[Scripts that build scenes]
*-*-*
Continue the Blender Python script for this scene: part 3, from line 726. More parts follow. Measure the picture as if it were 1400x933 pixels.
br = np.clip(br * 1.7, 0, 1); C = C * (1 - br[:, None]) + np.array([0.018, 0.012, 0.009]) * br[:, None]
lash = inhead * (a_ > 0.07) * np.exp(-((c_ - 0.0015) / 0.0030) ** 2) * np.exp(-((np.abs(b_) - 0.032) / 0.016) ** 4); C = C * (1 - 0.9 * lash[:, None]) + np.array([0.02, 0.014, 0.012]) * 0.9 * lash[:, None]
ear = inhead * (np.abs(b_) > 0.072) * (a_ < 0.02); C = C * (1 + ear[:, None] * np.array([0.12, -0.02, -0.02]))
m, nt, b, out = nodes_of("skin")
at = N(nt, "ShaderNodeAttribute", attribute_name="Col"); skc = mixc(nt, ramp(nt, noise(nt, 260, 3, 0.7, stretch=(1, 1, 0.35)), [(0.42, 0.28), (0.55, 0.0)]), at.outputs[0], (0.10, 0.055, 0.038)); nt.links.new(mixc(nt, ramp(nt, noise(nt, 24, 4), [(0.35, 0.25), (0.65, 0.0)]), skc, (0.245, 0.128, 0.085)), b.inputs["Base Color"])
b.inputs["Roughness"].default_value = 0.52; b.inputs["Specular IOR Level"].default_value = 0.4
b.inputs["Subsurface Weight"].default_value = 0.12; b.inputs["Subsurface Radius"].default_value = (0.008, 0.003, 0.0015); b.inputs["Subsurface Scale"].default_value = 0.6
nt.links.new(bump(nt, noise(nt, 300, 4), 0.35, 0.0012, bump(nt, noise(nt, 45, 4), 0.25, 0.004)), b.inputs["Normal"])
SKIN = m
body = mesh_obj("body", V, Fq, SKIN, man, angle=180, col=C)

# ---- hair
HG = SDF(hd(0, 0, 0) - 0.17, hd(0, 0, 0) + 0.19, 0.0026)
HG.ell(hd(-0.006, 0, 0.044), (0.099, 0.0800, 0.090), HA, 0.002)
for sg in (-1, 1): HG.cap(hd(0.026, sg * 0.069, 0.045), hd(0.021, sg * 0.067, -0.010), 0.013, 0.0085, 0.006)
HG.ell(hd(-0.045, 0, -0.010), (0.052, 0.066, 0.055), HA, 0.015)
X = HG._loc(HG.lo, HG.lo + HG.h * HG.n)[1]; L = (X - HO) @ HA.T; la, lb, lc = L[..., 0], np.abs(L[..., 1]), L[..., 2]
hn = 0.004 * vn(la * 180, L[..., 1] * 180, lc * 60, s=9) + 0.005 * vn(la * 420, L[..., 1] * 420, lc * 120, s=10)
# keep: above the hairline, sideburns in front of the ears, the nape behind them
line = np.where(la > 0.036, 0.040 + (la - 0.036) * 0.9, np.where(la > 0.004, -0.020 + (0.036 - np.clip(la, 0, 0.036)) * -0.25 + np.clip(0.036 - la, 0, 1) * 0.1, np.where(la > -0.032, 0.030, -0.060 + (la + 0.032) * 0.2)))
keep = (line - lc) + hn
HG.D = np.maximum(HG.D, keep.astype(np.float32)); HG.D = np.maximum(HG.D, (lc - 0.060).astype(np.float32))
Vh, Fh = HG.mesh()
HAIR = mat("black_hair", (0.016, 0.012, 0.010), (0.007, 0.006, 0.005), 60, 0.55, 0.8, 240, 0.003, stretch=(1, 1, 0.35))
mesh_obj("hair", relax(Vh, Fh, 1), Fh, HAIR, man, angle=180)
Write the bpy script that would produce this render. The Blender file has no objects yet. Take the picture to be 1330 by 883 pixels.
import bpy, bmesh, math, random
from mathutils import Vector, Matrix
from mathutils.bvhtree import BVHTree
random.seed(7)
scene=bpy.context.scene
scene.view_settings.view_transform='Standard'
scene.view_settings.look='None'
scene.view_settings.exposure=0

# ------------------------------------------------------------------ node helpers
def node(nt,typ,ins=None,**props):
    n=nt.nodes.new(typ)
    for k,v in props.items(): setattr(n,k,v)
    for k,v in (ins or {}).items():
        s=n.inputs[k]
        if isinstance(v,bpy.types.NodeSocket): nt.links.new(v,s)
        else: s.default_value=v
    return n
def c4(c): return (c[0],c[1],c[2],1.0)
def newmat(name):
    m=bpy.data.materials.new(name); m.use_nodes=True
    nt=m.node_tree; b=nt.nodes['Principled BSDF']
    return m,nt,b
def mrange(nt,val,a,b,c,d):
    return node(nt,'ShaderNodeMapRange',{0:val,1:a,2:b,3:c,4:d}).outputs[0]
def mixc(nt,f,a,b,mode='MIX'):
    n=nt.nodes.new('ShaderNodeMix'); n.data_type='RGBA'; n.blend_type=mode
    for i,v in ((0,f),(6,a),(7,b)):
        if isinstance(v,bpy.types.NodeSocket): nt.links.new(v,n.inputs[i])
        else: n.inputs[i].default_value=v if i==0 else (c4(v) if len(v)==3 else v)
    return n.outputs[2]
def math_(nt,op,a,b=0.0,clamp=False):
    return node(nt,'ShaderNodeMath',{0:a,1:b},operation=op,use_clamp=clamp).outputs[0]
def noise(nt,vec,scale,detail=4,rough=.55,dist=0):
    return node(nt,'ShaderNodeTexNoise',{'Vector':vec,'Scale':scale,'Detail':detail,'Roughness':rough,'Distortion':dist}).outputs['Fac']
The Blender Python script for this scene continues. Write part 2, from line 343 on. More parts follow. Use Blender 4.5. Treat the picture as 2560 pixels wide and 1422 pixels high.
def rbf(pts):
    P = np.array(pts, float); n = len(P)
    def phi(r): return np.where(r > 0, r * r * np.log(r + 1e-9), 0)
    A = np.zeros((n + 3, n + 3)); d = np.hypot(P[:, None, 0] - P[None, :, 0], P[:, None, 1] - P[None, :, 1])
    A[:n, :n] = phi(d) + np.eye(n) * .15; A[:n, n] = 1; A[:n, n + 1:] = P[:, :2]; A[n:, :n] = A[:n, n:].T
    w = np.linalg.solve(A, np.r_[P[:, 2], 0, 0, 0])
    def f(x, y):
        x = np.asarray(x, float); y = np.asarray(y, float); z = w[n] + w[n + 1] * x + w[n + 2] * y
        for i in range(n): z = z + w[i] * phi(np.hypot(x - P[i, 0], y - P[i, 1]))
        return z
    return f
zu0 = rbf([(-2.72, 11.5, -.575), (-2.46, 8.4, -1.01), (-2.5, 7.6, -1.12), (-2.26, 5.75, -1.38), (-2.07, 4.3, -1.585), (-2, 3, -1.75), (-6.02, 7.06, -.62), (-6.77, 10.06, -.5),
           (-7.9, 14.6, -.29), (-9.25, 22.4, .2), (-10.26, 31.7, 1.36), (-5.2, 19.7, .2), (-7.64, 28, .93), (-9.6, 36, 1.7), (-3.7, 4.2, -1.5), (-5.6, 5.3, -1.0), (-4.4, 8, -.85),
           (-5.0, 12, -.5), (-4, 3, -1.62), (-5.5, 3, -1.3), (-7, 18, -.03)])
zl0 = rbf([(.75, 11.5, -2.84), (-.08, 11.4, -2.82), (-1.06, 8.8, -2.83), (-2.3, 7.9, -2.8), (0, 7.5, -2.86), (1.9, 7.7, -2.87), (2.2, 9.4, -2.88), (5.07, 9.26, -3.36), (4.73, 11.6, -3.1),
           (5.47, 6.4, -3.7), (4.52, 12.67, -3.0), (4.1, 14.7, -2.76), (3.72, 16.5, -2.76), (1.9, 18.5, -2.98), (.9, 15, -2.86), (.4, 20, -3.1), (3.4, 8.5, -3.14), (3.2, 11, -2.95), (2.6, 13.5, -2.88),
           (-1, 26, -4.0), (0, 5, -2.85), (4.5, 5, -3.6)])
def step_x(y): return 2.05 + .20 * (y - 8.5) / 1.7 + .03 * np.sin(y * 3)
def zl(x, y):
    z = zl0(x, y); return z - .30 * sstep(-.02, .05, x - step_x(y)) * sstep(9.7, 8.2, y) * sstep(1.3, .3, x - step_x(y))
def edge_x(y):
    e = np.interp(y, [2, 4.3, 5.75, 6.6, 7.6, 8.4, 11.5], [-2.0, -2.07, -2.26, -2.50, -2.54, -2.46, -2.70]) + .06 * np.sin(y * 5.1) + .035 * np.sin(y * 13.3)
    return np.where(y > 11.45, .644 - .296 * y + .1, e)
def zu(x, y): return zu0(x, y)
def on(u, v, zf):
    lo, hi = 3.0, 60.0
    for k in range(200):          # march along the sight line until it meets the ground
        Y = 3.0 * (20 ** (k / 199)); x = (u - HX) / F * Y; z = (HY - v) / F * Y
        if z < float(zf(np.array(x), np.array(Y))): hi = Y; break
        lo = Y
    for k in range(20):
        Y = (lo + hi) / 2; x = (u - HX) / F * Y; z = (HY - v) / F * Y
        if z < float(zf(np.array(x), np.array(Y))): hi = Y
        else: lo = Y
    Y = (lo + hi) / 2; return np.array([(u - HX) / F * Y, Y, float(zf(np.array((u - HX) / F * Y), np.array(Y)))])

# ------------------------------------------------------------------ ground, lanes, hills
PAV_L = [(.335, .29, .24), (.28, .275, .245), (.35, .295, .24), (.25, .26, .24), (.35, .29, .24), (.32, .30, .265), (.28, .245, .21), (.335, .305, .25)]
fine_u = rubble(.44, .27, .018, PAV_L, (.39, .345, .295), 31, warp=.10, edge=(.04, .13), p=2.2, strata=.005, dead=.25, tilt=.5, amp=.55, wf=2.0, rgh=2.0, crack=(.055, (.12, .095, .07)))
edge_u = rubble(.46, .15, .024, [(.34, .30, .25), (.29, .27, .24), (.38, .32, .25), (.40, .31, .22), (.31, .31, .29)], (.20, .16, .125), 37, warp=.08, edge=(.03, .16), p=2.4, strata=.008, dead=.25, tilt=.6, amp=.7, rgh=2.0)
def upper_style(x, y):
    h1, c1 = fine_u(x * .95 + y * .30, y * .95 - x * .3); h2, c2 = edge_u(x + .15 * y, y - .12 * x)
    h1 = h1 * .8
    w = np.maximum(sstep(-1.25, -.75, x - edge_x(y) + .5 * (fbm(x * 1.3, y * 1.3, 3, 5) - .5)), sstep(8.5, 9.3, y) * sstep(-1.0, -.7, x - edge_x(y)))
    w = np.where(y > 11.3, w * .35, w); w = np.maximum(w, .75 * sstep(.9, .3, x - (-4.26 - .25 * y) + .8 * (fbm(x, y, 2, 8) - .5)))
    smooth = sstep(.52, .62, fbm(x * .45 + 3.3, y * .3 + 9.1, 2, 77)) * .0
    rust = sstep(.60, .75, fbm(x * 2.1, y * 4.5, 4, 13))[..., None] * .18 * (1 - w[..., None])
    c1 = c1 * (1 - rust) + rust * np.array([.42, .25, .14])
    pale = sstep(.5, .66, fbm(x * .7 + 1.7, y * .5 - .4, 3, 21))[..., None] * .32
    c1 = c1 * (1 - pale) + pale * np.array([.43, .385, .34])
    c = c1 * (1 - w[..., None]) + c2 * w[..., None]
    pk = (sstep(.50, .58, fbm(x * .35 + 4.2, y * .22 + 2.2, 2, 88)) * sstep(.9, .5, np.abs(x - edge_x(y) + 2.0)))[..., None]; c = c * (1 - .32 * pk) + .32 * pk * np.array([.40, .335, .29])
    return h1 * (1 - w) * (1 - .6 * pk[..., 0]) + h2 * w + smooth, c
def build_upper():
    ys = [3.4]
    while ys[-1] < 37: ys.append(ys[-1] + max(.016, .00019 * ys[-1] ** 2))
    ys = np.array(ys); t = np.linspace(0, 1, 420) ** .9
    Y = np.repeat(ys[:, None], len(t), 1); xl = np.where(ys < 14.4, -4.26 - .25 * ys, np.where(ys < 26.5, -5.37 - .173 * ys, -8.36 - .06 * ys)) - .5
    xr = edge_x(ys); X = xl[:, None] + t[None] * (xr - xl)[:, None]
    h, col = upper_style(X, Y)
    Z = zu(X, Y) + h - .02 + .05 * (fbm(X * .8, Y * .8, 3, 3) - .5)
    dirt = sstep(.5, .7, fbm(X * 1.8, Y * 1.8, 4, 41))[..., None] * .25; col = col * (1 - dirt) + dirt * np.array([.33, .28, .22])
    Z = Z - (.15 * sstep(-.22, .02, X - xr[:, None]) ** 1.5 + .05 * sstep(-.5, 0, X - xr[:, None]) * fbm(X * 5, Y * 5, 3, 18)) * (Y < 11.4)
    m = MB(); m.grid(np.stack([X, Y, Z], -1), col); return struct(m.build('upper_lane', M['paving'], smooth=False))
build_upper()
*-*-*
▸ Aim of the exercise: Extract exactly the run of lines beginning at the line with "Write the bpy" and ending at the line with "scene.view_settings.exposure=0", including both ends and nothing beyond them.

▸ Full response:
Write the bpy script that would produce this render. The Blender file has no objects yet. Take the picture to be 1330 by 883 pixels.
import bpy, bmesh, math, random
from mathutils import Vector, Matrix
from mathutils.bvhtree import BVHTree
random.seed(7)
scene=bpy.context.scene
scene.view_settings.view_transform='Standard'
scene.view_settings.look='None'
scene.view_settings.exposure=0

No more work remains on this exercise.